(What to do) Copy exactly, please, the lines of the data from its start through the line containing "sm(a, b, .0045, k=.45)".

(Given data)
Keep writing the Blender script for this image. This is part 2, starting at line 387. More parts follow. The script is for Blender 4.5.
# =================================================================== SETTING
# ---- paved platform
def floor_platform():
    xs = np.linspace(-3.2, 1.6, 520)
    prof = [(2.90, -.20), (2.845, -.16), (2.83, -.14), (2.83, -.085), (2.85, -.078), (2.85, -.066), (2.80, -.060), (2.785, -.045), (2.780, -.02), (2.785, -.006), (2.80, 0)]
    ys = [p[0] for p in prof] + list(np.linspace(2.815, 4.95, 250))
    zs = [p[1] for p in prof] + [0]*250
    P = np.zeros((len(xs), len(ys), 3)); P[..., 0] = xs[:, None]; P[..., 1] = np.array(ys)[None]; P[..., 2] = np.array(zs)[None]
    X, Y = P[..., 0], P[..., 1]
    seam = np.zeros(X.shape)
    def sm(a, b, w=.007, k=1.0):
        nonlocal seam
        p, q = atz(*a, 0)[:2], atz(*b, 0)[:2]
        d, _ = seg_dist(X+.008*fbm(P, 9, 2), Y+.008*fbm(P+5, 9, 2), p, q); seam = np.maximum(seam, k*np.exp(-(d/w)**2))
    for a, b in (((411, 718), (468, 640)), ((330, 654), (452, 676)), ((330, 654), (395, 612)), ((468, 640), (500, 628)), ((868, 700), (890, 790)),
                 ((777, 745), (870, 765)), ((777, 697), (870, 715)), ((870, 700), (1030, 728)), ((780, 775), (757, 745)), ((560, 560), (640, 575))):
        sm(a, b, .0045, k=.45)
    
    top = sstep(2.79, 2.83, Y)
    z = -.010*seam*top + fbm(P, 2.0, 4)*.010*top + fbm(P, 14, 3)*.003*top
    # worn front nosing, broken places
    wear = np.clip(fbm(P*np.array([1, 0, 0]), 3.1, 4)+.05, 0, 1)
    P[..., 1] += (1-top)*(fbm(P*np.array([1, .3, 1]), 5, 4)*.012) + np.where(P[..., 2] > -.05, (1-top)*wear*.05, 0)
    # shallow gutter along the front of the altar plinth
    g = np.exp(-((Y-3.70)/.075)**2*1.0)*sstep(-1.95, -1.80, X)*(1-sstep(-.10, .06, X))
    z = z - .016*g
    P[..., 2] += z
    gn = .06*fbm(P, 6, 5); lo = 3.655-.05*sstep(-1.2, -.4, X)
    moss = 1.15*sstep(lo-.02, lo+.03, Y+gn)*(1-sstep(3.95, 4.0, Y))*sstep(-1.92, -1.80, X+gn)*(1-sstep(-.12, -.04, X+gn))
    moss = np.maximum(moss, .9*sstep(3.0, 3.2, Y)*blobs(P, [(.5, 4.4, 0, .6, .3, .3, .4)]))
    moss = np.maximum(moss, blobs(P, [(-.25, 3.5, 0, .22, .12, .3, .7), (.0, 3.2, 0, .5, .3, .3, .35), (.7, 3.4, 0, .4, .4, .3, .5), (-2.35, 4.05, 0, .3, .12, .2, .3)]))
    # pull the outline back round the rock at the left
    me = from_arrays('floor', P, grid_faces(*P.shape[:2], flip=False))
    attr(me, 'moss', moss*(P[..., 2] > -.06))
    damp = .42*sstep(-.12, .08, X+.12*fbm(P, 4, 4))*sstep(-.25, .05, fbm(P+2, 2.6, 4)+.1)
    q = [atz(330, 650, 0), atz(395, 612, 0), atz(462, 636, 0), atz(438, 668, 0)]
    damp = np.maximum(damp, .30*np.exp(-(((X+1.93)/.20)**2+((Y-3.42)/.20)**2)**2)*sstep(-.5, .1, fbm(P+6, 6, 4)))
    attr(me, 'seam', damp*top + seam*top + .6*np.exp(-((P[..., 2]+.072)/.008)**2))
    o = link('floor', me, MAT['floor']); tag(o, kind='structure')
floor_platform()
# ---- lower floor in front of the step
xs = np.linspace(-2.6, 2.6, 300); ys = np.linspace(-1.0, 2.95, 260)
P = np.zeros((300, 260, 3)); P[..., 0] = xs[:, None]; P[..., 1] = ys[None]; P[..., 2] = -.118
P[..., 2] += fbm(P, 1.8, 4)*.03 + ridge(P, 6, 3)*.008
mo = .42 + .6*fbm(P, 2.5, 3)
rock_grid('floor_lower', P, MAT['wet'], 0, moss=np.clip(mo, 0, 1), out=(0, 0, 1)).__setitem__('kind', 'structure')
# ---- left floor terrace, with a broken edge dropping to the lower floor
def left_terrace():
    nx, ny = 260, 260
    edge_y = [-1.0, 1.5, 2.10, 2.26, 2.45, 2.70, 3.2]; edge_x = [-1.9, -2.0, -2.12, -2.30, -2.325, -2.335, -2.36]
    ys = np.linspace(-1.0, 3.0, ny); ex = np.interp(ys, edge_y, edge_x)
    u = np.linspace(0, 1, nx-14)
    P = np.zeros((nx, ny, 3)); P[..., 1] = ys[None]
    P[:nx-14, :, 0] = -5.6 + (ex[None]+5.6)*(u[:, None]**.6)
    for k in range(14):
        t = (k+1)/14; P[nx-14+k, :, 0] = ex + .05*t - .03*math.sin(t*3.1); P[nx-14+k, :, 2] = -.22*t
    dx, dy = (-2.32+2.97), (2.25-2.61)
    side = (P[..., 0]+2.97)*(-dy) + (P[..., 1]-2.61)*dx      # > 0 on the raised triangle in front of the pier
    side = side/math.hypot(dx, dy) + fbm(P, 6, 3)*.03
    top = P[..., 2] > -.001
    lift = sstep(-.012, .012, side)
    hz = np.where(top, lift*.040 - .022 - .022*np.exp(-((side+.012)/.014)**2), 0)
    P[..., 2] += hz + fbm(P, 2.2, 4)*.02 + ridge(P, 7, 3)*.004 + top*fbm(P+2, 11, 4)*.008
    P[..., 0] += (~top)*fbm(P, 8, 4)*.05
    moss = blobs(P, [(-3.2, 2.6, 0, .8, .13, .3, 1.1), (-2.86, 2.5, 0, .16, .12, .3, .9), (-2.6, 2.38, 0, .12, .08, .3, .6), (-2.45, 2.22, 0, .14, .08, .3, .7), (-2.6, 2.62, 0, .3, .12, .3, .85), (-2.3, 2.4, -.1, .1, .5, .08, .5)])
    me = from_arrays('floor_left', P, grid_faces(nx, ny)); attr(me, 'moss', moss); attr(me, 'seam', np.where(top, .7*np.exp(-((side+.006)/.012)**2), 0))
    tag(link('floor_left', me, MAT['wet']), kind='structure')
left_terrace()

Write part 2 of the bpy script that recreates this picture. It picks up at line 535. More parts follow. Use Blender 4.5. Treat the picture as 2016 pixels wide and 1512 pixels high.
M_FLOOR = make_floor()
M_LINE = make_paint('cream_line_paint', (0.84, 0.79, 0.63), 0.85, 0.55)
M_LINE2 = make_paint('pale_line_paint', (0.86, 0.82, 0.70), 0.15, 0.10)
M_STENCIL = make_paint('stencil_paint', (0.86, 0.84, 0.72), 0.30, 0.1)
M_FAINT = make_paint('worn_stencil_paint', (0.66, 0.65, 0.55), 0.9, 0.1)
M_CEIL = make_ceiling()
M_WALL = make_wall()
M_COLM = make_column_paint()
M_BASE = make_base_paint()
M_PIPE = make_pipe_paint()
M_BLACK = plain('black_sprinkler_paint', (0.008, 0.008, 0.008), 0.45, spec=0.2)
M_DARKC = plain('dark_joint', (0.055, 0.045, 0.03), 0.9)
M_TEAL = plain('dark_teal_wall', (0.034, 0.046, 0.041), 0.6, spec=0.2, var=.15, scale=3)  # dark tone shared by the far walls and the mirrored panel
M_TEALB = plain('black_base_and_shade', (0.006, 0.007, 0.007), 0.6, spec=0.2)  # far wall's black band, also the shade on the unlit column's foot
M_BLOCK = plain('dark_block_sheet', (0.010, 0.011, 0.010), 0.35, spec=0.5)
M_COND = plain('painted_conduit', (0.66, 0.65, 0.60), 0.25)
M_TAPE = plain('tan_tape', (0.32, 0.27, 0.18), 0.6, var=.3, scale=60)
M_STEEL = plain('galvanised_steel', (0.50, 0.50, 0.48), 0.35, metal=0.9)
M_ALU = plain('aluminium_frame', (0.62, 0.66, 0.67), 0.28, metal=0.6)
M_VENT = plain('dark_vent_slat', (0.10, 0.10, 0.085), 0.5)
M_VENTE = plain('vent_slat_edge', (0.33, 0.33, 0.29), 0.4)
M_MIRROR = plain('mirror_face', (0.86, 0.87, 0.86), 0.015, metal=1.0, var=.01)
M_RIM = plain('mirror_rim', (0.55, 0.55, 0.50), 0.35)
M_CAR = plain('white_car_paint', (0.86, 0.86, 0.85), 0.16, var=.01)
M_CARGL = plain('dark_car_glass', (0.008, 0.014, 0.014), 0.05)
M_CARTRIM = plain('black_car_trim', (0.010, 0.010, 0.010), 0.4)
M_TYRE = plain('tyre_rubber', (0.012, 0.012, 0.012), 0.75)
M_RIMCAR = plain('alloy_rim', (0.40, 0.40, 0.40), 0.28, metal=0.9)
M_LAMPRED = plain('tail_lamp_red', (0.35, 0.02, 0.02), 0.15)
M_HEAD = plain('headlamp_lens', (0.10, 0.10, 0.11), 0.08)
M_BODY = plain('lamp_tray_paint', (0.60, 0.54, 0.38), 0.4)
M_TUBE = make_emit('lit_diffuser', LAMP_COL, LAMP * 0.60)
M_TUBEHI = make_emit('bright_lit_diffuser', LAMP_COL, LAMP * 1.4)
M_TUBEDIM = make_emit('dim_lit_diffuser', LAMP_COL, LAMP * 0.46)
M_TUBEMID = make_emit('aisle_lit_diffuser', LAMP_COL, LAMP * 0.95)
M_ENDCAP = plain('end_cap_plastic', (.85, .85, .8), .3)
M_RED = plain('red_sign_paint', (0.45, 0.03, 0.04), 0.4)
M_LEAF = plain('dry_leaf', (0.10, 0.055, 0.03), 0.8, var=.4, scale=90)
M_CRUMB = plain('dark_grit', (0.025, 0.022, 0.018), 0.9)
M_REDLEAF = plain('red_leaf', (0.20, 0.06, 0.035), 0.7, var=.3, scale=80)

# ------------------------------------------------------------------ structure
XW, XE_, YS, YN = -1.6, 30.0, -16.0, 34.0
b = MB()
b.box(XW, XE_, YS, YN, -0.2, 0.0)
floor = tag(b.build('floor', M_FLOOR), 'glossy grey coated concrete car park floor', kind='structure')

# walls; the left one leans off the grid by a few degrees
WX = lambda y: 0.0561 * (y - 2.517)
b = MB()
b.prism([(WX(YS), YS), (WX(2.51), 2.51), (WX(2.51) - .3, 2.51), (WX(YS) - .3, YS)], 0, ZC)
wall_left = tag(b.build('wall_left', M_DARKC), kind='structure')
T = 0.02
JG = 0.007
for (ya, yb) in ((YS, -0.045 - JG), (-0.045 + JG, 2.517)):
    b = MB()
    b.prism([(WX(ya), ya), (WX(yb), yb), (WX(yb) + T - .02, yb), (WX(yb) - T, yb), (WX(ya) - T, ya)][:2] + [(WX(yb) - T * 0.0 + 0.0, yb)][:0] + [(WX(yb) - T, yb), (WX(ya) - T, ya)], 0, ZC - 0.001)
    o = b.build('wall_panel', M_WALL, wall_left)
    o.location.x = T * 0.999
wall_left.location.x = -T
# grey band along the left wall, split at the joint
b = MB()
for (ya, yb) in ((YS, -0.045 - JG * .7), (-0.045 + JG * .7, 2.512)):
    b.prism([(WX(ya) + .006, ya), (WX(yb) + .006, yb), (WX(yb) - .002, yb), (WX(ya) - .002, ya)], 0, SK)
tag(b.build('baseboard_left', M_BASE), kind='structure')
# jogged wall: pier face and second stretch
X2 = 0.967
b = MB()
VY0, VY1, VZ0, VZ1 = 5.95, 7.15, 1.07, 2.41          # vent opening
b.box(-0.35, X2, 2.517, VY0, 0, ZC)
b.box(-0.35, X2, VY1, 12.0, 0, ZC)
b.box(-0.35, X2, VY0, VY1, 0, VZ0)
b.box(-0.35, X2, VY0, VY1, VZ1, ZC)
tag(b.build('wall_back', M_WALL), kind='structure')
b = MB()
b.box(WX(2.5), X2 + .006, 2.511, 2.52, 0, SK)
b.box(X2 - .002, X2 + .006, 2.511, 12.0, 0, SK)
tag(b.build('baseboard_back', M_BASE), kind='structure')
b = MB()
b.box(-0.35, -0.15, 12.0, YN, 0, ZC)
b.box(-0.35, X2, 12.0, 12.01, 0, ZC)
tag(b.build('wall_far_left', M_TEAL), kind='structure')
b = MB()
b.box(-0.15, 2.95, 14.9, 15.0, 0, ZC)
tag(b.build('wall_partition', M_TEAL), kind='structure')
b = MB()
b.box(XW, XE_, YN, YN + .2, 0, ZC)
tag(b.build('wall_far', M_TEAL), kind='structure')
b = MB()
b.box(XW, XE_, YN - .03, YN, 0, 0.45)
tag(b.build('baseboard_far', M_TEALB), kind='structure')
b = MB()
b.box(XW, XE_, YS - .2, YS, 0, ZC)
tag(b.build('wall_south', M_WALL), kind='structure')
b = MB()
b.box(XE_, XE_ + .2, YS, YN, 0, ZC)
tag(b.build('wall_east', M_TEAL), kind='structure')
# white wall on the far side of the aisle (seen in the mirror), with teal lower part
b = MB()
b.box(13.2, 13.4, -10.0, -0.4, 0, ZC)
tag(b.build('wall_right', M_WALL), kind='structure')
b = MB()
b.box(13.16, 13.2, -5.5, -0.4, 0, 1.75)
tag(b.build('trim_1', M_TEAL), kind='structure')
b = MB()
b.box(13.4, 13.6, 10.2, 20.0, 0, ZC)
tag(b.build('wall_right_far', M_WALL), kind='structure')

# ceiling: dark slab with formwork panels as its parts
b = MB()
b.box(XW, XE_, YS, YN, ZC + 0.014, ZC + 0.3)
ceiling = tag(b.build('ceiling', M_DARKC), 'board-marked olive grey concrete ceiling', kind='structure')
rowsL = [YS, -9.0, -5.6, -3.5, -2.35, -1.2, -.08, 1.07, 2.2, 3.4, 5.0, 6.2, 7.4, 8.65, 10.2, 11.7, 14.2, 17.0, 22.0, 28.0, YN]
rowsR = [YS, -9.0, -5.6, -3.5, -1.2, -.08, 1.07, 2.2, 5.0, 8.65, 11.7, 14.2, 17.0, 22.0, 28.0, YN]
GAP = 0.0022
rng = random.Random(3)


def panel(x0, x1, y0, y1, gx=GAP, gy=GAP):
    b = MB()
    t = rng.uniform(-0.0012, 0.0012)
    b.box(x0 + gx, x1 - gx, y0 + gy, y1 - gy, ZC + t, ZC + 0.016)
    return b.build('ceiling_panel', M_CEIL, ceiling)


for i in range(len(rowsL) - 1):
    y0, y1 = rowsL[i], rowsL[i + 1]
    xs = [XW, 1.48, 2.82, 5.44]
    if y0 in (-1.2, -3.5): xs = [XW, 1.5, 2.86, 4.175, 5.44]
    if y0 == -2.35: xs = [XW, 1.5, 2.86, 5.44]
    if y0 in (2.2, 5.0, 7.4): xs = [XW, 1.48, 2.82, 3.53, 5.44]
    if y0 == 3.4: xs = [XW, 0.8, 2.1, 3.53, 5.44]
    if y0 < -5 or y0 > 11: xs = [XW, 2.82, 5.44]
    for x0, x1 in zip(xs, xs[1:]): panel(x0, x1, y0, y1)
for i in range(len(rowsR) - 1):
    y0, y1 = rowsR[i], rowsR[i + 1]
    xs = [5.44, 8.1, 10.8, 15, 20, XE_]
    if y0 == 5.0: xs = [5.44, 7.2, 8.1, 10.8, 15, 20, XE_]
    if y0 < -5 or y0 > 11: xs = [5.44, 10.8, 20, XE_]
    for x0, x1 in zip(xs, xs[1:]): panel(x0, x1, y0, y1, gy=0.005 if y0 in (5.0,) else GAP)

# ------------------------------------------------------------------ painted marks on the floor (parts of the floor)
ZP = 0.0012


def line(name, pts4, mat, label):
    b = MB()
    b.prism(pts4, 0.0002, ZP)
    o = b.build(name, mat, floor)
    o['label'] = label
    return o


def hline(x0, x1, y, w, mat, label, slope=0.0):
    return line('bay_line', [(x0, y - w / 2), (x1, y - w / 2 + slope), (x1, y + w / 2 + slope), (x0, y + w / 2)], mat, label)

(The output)
Keep writing the Blender script for this image. This is part 2, starting at line 387. More parts follow. The script is for Blender 4.5.
# =================================================================== SETTING
# ---- paved platform
def floor_platform():
    xs = np.linspace(-3.2, 1.6, 520)
    prof = [(2.90, -.20), (2.845, -.16), (2.83, -.14), (2.83, -.085), (2.85, -.078), (2.85, -.066), (2.80, -.060), (2.785, -.045), (2.780, -.02), (2.785, -.006), (2.80, 0)]
    ys = [p[0] for p in prof] + list(np.linspace(2.815, 4.95, 250))
    zs = [p[1] for p in prof] + [0]*250
    P = np.zeros((len(xs), len(ys), 3)); P[..., 0] = xs[:, None]; P[..., 1] = np.array(ys)[None]; P[..., 2] = np.array(zs)[None]
    X, Y = P[..., 0], P[..., 1]
    seam = np.zeros(X.shape)
    def sm(a, b, w=.007, k=1.0):
        nonlocal seam
        p, q = atz(*a, 0)[:2], atz(*b, 0)[:2]
        d, _ = seg_dist(X+.008*fbm(P, 9, 2), Y+.008*fbm(P+5, 9, 2), p, q); seam = np.maximum(seam, k*np.exp(-(d/w)**2))
    for a, b in (((411, 718), (468, 640)), ((330, 654), (452, 676)), ((330, 654), (395, 612)), ((468, 640), (500, 628)), ((868, 700), (890, 790)),
                 ((777, 745), (870, 765)), ((777, 697), (870, 715)), ((870, 700), (1030, 728)), ((780, 775), (757, 745)), ((560, 560), (640, 575))):
        sm(a, b, .0045, k=.45)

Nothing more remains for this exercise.